Now that the Congress has raised the debt limit on the government, the plan has been revived.
The original purpose of the Supplemental Financing Account was to get cash into the hands of those that needed funds and not have to go through the market system which would take more time and, perhaps, a greater amount of trading, to meet the peak liquidity demands in the financial crisis. That is, the Treasury had cash to spend out of this account that could go directly to those that needed the stimulus spending. This program allowed the Treasury to issue securities without going directly to the market and perhaps keeping interest rates from falling.
In the present case, the Treasury says that it is going to keep the cash proceeds from the borrowing on deposit at the Federal Reserve. If this is true, then it seems that what the arrangement is providing is more Treasury securities to the Fed to be used as the central bank reduces the amount of excess reserves in the banking system.
On February 17, 2010, the Federal Reserve had a little less than $800 billion of U. S. Treasury securities on its balance sheet. Commercial bank reserve balances, mostly excess reserves, with Federal Reserve banks stood at slightly more than $1.2 trillion.
If the Fed is going to remove reserves from the banking system by open market sales of U. S. Treasury securities, then it needs to have a sufficient amount of them on hand to be a credible seller of these securities.
Although the Federal Reserve is expected to have $1.25 trillion of mortgage-backed securities in its portfolio in March, it is expected that the Fed will not want to sell these off in any large amounts because it does not want to destabilize the mortgage market and force mortgage rates to rise too fast.
Also, the Fed’s portfolio of Federal Agency debt securities is too small, about $165 billion, to help much in any exit strategy.
Thus, adding $200 billion to the Fed’s portfolio of U. S. Treasury securities will bring the total Treasury securities on hand to approximately $1.0 trillion and this may be sufficient to allow the Fed to “undo” its portfolio and reduce the amount of excess reserves in the banking system without having to sell mortgage-backed securities.
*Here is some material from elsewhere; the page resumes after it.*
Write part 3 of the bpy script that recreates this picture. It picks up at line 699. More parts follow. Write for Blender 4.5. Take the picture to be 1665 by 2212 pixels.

That is, if the Treasury does not write any checks against its Supplementary Financing Account.
The Fed is attempting to get as much ammunition in place before the “battle to exit” begins. Over the past several months and weeks, the Federal Reserve has moved to position itself to “undo” its massive injection of reserves into the banking system. Last week it announced that it was returning the “primary loan” function to its pre-crisis operating procedures. (See my “Back to Business at the Fed”: http://seekingalpha.com/article/189547-back-to-business-at-the-fed.) This week, the Treasury is pumping up its Supplemental Financing Account. Next week, well who knows.
This process will continue over the following weeks as the Fed does all it can to prepare for its “undoing.”